Last week the Bureau of Industry and Security (“BIS”) announced a settlement with Washington-based fabricator Edco, Inc., pursuant to which Edco agreed to pay a $52,000 fine, $26,000 of which was suspended for a year provided that Edco commits no further export violations. The transaction at issue was the export by Edco of an EAR99 saw to China in a transaction that had been brokered by Sunford Trading Limited, a Hong-Kong-based company that was at the time subject to a Temporary Denial Order. In what must be a new high (or low) in the creative charging department, BIS charged Edco with “evasion” under section 764.2(h) of the Export Administration Regulations.
Leaving aside the whole issue of BIS’s questionable authority to issue general denial orders while the Export Administration Act is in lapse, this case illustrates the continuing efforts of BIS to stretch the terms of denial orders to accuse third parties of violating those orders even though nothing done by the third party violates the terms of the denial order itself. The first section of the denial order dealt with actions by Sunford and forbade Sunford from being involved in any export transaction. Sunford, by brokering the deal between Edco and its customer in China, clearly violated that part of the denial order.

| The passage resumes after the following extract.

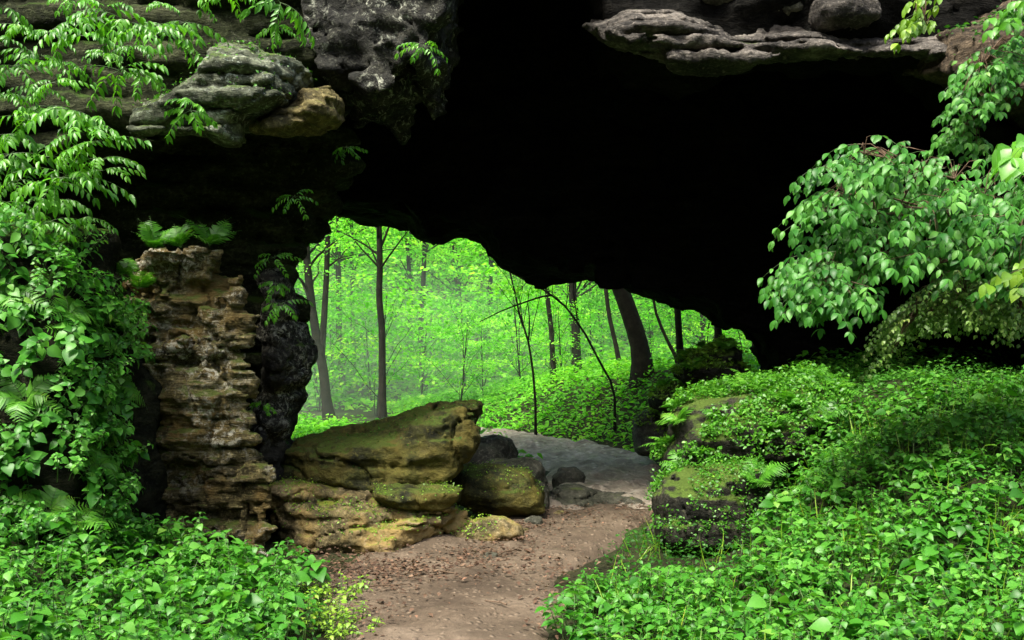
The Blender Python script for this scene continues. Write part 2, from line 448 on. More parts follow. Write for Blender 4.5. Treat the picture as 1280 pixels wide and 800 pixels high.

The second part of the denial order indicates what things people other than Sunford may do in connection with Sunford. Each of these restrictions deals with the third party engaging in activities with items exported or to be exported and owned or controlled by the denied party, e.g., exporting the item on behalf of the denied party, assisting the denied party in acquiring the item, acquiring the item from the denied party, or servicing the item for the denied party. Edco did none of these things here because the saw was never owned or controlled by Sunford. All Sunford did was introduce the buyer and the seller and receive a commission for that service.
BIS obviously understood that Edco didn’t violate the denial order because it didn’t charge Edco under section 764.2(a) for engaging in conduct prohibited by any order. And without any evidence that Edco was aware of the TDO, BIS could not charge Edco with aiding and abetting in violation of section 764.2(b) or acting with knowledge in violation of section 764.2(e). That pretty much left only a charge of evasion in violation of section 764.2(h).
The problem is that even though the concept of evasion is quite broad it is necessarily limited to cases where an person or company avoids its own obligations through some kind of improper manipulation, trickery or deceit. Here, Edco was not under any obligation by the terms of the denial order not to have an export transaction brokered by a denied party. Thus, there was no obligation of Edco’s here for it to evade. Moreover, Edco could not evade Sunford’s obligation not to engage in export transactions.
Clearly BIS is dissatisfied with the language of denial orders as prescribed in Supplement 1 to part 764. But the way to fix that is to amend the EAR, not to dream up questionable theories of liability. All BIS would have to do is add a prohibition to part 2 to prohibit third parties from engaging in transactions with the denied party that constitute a violation of the denied parties obligations under the denial order. How hard would that be?